1603 — Sh and fellow players change attitude toward publication of plays; “Before then, the plays written for the Lord Chamberlain’s Men were usually published unless there was a specific reason to prevent the sale of a manuscript. Yet after 1603, this pattern ceases, and the new supply of Shakespeare playbooks becomes much scarcer. ” — Sh in short supply, so misattributions “were made to stand in for the real thing”

not successful strategy; high reprint rate of Sh, not for misattributions

Heywood’s mention of Shakespeare being upset about the misattributions of The Passionated Pilgrim

“What Shakespeare must have registered and what he cannot have been indifferent to is that the misattributions were a powerful testimony to the influence his name exerted in the London book trade.
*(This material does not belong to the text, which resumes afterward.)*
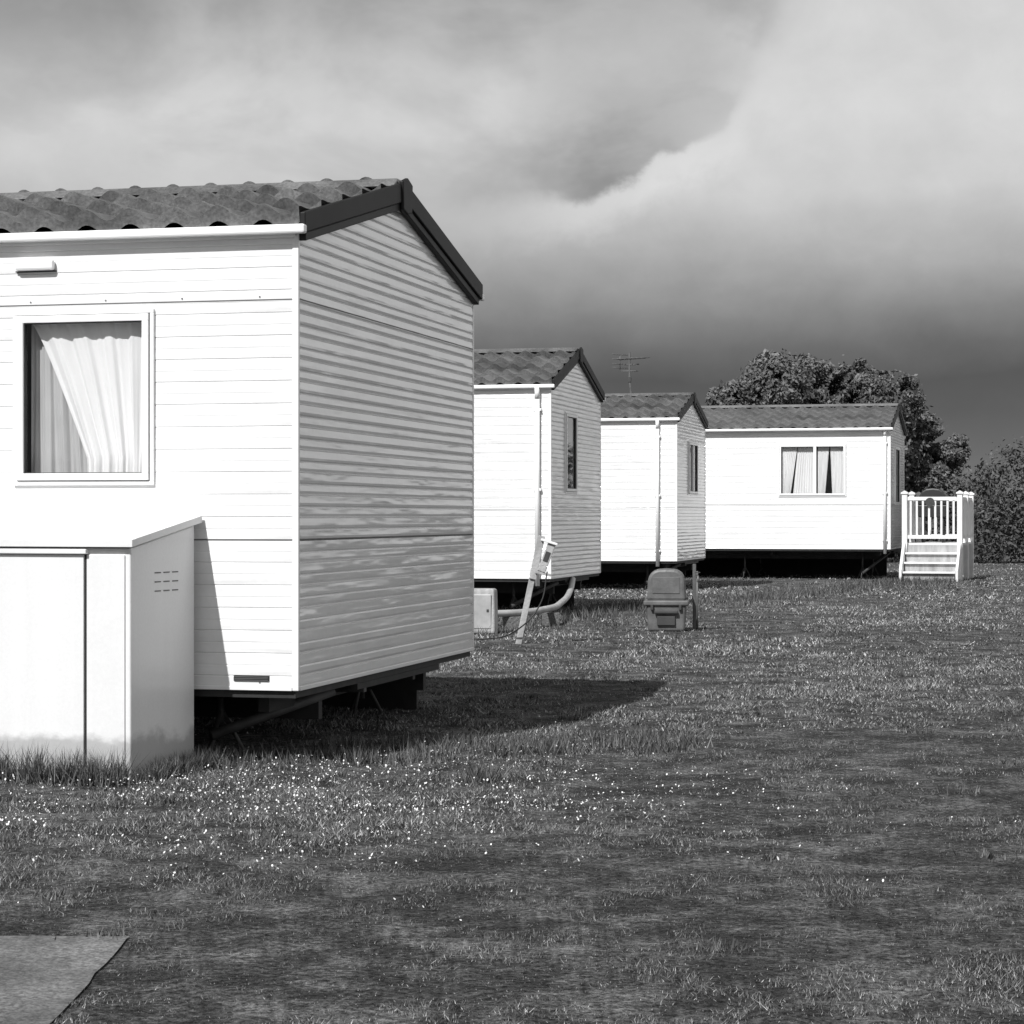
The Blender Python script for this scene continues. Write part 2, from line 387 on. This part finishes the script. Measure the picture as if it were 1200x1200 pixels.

As Chapter 1 has argued, Shakespeare became a remarkably popular man in print during his own lifetime and the years immediately following it, and, as this chapter has suggested, ‘Shakespeare’ did so too, so much so that ‘Shakespeare’ became a coveted book trade construction with which quite a number of stationers tried to make money.”

The bibliographic and paratextual makeup of Shakespeare’s quarto play books

“The object of New Bibliographical desire has been a conjectured Shakespearean text which was ideal precisely because it was immaterial. As Massai points out, Shakespeare studies have in fact suffered more from what we might term ‘the tyranny of the lost manuscript’ than from any alleged ‘tyranny of print’.”

Elizabethan age: play books are “little more than ‘do-it-yourself’ staging aids” or “records of performance”; toward end of century, they start being read as literature, in 17c “received the dignity of Folio publication”

title pages as advertisements

catalogues featuring the work of one stationer (common on Continent from 16c) did not start appearing until 1650s

“In the late Elizabethan period, the majority of playbooks are still published anonymously, but from the early Jacobean period, the majority are assigned to authors.”

“Another title page feature which suggests that Shakespeare’s playbooks were important for the literary status of playbooks generally is the frequency with which Shakespeare is identified as having ‘corrected’, ‘augmented’ or ‘enlarged’ his dramatic texts. ”

“The evidence presented so far indicates that Shakespeare’s playbooks were crucial agents in the process by which commercial drama was increasingly endowed with literary respectability in the late sixteenth and early seventeenth century.”

no Latin epigraphs (unlike Johnson); 11.5 percent of play books between 1600 and 1623 contained Latin mottoes

“Contrary to Jonson, Shakespeare habitually seems to have composed his plays without marked act division, nor, it seems, did he impose the neo-classical division on his plays prior to their publication.”

Prynne’s complaint that Shakespeare’s second folio was printed on better quality paper than most bibles

use of “new” roman typeface, rather than “old-fashioned” blackletter

play books set in pica roman

“In some respects, Shakespeare’s playbooks reveal a conspicuous presence of ‘Shakespeare’, whereas many other paratextual and bibliographic features suggest a conspicuous absence of authorial inscription. Although the evidence seems to suggest that Shakespeare had extraordinary cachet as a dramatic author and, in that capacity, participated in the authorization of printed drama, numerous paratextual and bibliographic features indicate an absence of Shakespearean agency, and this in a double sense: absence of Shakespeare’s involvement in the paratextual and bibliographic constitution of his own playbooks as well as absence of Shakespeare’s playbooks in the process that turned playbooks into more respectable, more literary publications.”